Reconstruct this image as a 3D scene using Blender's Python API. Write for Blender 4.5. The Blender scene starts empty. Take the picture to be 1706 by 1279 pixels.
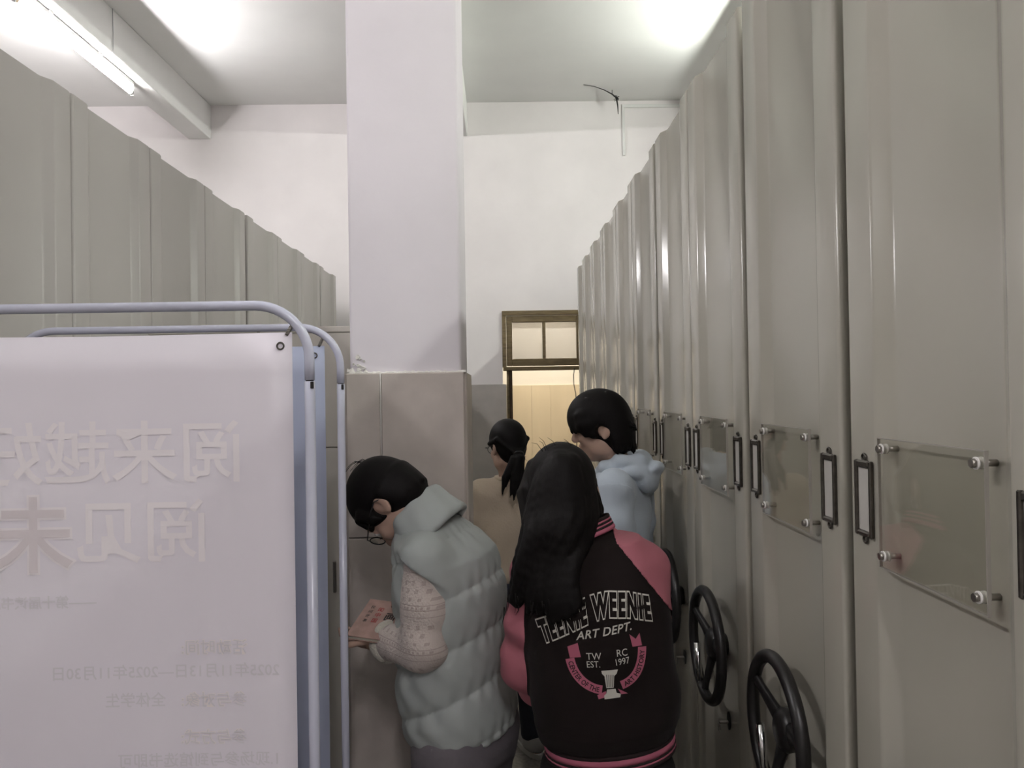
import bpy, bmesh, math, random
import numpy as np
from mathutils import Vector, Matrix
from mathutils.bvhtree import BVHTree

random.seed(7)
np.random.seed(7)
SC = bpy.context.scene
COL = SC.collection

# ------------------------------------------------------------------ camera
FPX = 1280.0                                  # focal length in pixels of a 1706 x 1279 frame
CAM = Vector((0.0, 0.0, 1.70))
def _basis():
    yaw, pitch, roll = 0.0133, 0.0098, 0.016
    w = Vector((math.sin(yaw)*math.cos(pitch), math.cos(yaw)*math.cos(pitch), math.sin(pitch)))
    r0 = w.cross(Vector((0, 0, 1))).normalized()
    u0 = r0.cross(w).normalized()
    r = r0*math.cos(roll) - u0*math.sin(roll)
    u = u0*math.cos(roll) + r0*math.sin(roll)
    return r, u, w
CR, CU, CW = _basis()
cam_d = bpy.data.cameras.new('camera')
cam_d.sensor_fit = 'HORIZONTAL'
cam_d.sensor_width = 36.0
cam_d.lens = 36.0*FPX/1706.0
cam_d.clip_start = 0.02
cam = bpy.data.objects.new('camera', cam_d)
COL.objects.link(cam)
cam.matrix_world = Matrix(((CR.x, CU.x, -CW.x, CAM.x), (CR.y, CU.y, -CW.y, CAM.y), (CR.z, CU.z, -CW.z, CAM.z), (0, 0, 0, 1)))
SC.camera = cam

def at(px, py, Y):
    """world point that stands Y metres down the aisle where the photo shows (px, py)"""
    d = CW + CR*((px-853.0)/FPX) - CU*((py-639.5)/FPX)
    return CAM + d*(Y/d.y)

# ------------------------------------------------------------------ world, exposure
wd = bpy.data.worlds.new('world')
SC.world = wd
wd.use_nodes = True
wd.node_tree.nodes['Background'].inputs[0].default_value = (0.5, 0.5, 0.52, 1)
wd.node_tree.nodes['Background'].inputs[1].default_value = 0.02
SC.view_settings.view_transform = 'Standard'
SC.view_settings.look = 'None'
SC.view_settings.gamma = 1.0
SC.view_settings.use_curve_mapping = False
SC.view_settings.exposure = 0.73
SC.cycles.use_denoising = True
SC.cycles.sample_clamp_indirect = 6.0
SC.cycles.use_adaptive_sampling = True
SC.cycles.adaptive_threshold = 0.05
SC.cycles.max_bounces = 8
SC.cycles.glossy_bounces = 3
SC.cycles.transmission_bounces = 3
LAMP_LEFT = (1.0, 0.965, 0.985)      # cool white tube
LAMP_RIGHT = (0.965, 1.0, 0.93)       # slightly green tube
LAMP_HALL = (1.0, 0.915, 0.75)        # warm corridor lamp
LAMP_POWER = 165.0
HALL_POWER = 42.0

# ------------------------------------------------------------------ materials
MATS = {}
def srgb(r, g, b):
    f = lambda c: (c/255/12.92) if c/255 <= 0.04045 else ((c/255+0.055)/1.055)**2.4
    return (f(r), f(g), f(b), 1.0)
def mat(name, col, rough=0.5, metal=0.0, spec=0.5, bump=0.0, bscale=40.0, var=0.0, vscale=6.0, coat=0.0,
        trans=0.0, ior=1.45, stretch=None, emit=None, estr=0.0, alpha=1.0, sheen=0.0):
    m = bpy.data.materials.new(name)
    m.use_nodes = True
    nt = m.node_tree
    b = nt.nodes['Principled BSDF']
    c = col if len(col) == 4 else (*col, 1.0)
    b.inputs['Base Color'].default_value = c
    b.inputs['Roughness'].default_value = rough
    b.inputs['Metallic'].default_value = metal
    b.inputs['Specular IOR Level'].default_value = spec
    b.inputs['IOR'].default_value = ior
    b.inputs['Coat Weight'].default_value = coat
    b.inputs['Coat Roughness'].default_value = 0.12
    b.inputs['Transmission Weight'].default_value = trans
    b.inputs['Alpha'].default_value = alpha
    b.inputs['Sheen Weight'].default_value = sheen
    if emit:
        b.inputs['Emission Color'].default_value = (*emit[:3], 1)
        b.inputs['Emission Strength'].default_value = estr
    if bump or var:
        tc = nt.nodes.new('ShaderNodeTexCoord')
        mp = nt.nodes.new('ShaderNodeMapping')
        nt.links.new(tc.outputs['Object'], mp.inputs[0])
        if stretch:
            mp.inputs['Scale'].default_value = stretch
    if var:
        n = nt.nodes.new('ShaderNodeTexNoise')
        n.inputs['Scale'].default_value = vscale
        n.inputs['Detail'].default_value = 5
        nt.links.new(mp.outputs[0], n.inputs['Vector'])
        rp = nt.nodes.new('ShaderNodeMapRange')
        rp.inputs['From Min'].default_value = 0.3
        rp.inputs['From Max'].default_value = 0.7
        rp.inputs['To Min'].default_value = 1.0-var
        rp.inputs['To Max'].default_value = 1.0+var*0.5
        nt.links.new(n.outputs['Fac'], rp.inputs['Value'])
        mx = nt.nodes.new('ShaderNodeMix')
        mx.data_type = 'RGBA'
        mx.blend_type = 'MULTIPLY'
        mx.inputs['Factor'].default_value = 1.0
        mx.inputs['A'].default_value = c
        nt.links.new(rp.outputs[0], mx.inputs['B'])
        nt.links.new(mx.outputs['Result'], b.inputs['Base Color'])
    if bump:
        n2 = nt.nodes.new('ShaderNodeTexNoise')
        n2.inputs['Scale'].default_value = bscale
        n2.inputs['Detail'].default_value = 4
        nt.links.new(mp.outputs[0], n2.inputs['Vector'])
        bp = nt.nodes.new('ShaderNodeBump')
        bp.inputs['Strength'].default_value = bump
        bp.inputs['Distance'].default_value = 0.01
        nt.links.new(n2.outputs['Fac'], bp.inputs['Height'])
        nt.links.new(bp.outputs[0], b.inputs['Normal'])
    MATS[name] = m
    return m

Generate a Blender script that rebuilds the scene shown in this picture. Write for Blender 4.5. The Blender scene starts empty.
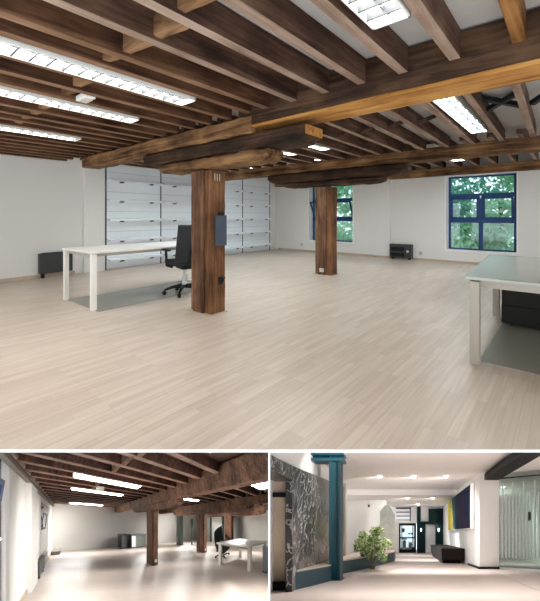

------------------------------------------------------------------------

Direction: Print out the lines exactly, skipping any picture.

Solution for this task:
Reconstruct this image as a 3D scene using Blender's Python API. Write for Blender 4.5. The Blender scene starts empty. Take the picture to be 1706 by 1279 pixels.
import bpy, bmesh, math, random
import numpy as np
from mathutils import Vector, Matrix
from mathutils.bvhtree import BVHTree

random.seed(7)
np.random.seed(7)
SC = bpy.context.scene
COL = SC.collection

# ------------------------------------------------------------------ camera
FPX = 1280.0                                  # focal length in pixels of a 1706 x 1279 frame
CAM = Vector((0.0, 0.0, 1.70))
def _basis():
    yaw, pitch, roll = 0.0133, 0.0098, 0.016
    w = Vector((math.sin(yaw)*math.cos(pitch), math.cos(yaw)*math.cos(pitch), math.sin(pitch)))
    r0 = w.cross(Vector((0, 0, 1))).normalized()
    u0 = r0.cross(w).normalized()
    r = r0*math.cos(roll) - u0*math.sin(roll)
    u = u0*math.cos(roll) + r0*math.sin(roll)
    return r, u, w
CR, CU, CW = _basis()
cam_d = bpy.data.cameras.new('camera')
cam_d.sensor_fit = 'HORIZONTAL'
cam_d.sensor_width = 36.0
cam_d.lens = 36.0*FPX/1706.0
cam_d.clip_start = 0.02
cam = bpy.data.objects.new('camera', cam_d)
COL.objects.link(cam)
cam.matrix_world = Matrix(((CR.x, CU.x, -CW.x, CAM.x), (CR.y, CU.y, -CW.y, CAM.y), (CR.z, CU.z, -CW.z, CAM.z), (0, 0, 0, 1)))
SC.camera = cam

def at(px, py, Y):
    """world point that stands Y metres down the aisle where the photo shows (px, py)"""
    d = CW + CR*((px-853.0)/FPX) - CU*((py-639.5)/FPX)
    return CAM + d*(Y/d.y)

# ------------------------------------------------------------------ world, exposure
wd = bpy.data.worlds.new('world')
SC.world = wd
wd.use_nodes = True
wd.node_tree.nodes['Background'].inputs[0].default_value = (0.5, 0.5, 0.52, 1)
wd.node_tree.nodes['Background'].inputs[1].default_value = 0.02
SC.view_settings.view_transform = 'Standard'
SC.view_settings.look = 'None'
SC.view_settings.gamma = 1.0
SC.view_settings.use_curve_mapping = False
SC.view_settings.exposure = 0.73
SC.cycles.use_denoising = True
SC.cycles.sample_clamp_indirect = 6.0
SC.cycles.use_adaptive_sampling = True
SC.cycles.adaptive_threshold = 0.05
SC.cycles.max_bounces = 8
SC.cycles.glossy_bounces = 3
SC.cycles.transmission_bounces = 3
LAMP_LEFT = (1.0, 0.965, 0.985)      # cool white tube
LAMP_RIGHT = (0.965, 1.0, 0.93)       # slightly green tube
LAMP_HALL = (1.0, 0.915, 0.75)        # warm corridor lamp
LAMP_POWER = 165.0
HALL_POWER = 42.0

# ------------------------------------------------------------------ materials
MATS = {}
def srgb(r, g, b):
    f = lambda c: (c/255/12.92) if c/255 <= 0.04045 else ((c/255+0.055)/1.055)**2.4
    return (f(r), f(g), f(b), 1.0)
def mat(name, col, rough=0.5, metal=0.0, spec=0.5, bump=0.0, bscale=40.0, var=0.0, vscale=6.0, coat=0.0,
        trans=0.0, ior=1.45, stretch=None, emit=None, estr=0.0, alpha=1.0, sheen=0.0):
    m = bpy.data.materials.new(name)
    m.use_nodes = True
    nt = m.node_tree
    b = nt.nodes['Principled BSDF']
    c = col if len(col) == 4 else (*col, 1.0)
    b.inputs['Base Color'].default_value = c
    b.inputs['Roughness'].default_value = rough
    b.inputs['Metallic'].default_value = metal
    b.inputs['Specular IOR Level'].default_value = spec
    b.inputs['IOR'].default_value = ior
    b.inputs['Coat Weight'].default_value = coat
    b.inputs['Coat Roughness'].default_value = 0.12
    b.inputs['Transmission Weight'].default_value = trans
    b.inputs['Alpha'].default_value = alpha
    b.inputs['Sheen Weight'].default_value = sheen
    if emit:
        b.inputs['Emission Color'].default_value = (*emit[:3], 1)
        b.inputs['Emission Strength'].default_value = estr
    if bump or var:
        tc = nt.nodes.new('ShaderNodeTexCoord')
        mp = nt.nodes.new('ShaderNodeMapping')
        nt.links.new(tc.outputs['Object'], mp.inputs[0])
        if stretch:
            mp.inputs['Scale'].default_value = stretch
    if var:
        n = nt.nodes.new('ShaderNodeTexNoise')
        n.inputs['Scale'].default_value = vscale
        n.inputs['Detail'].default_value = 5
        nt.links.new(mp.outputs[0], n.inputs['Vector'])
        rp = nt.nodes.new('ShaderNodeMapRange')
        rp.inputs['From Min'].default_value = 0.3
        rp.inputs['From Max'].default_value = 0.7
        rp.inputs['To Min'].default_value = 1.0-var
        rp.inputs['To Max'].default_value = 1.0+var*0.5
        nt.links.new(n.outputs['Fac'], rp.inputs['Value'])
        mx = nt.nodes.new('ShaderNodeMix')
        mx.data_type = 'RGBA'
        mx.blend_type = 'MULTIPLY'
        mx.inputs['Factor'].default_value = 1.0
        mx.inputs['A'].default_value = c
        nt.links.new(rp.outputs[0], mx.inputs['B'])
        nt.links.new(mx.outputs['Result'], b.inputs['Base Color'])
    if bump:
        n2 = nt.nodes.new('ShaderNodeTexNoise')
        n2.inputs['Scale'].default_value = bscale
        n2.inputs['Detail'].default_value = 4
        nt.links.new(mp.outputs[0], n2.inputs['Vector'])
        bp = nt.nodes.new('ShaderNodeBump')
        bp.inputs['Strength'].default_value = bump
        bp.inputs['Distance'].default_value = 0.01
        nt.links.new(n2.outputs['Fac'], bp.inputs['Height'])
        nt.links.new(bp.outputs[0], b.inputs['Normal'])
    MATS[name] = m
    return m

Generate a Blender script that rebuilds the scene shown in this picture. Write for Blender 4.5. The Blender scene starts empty.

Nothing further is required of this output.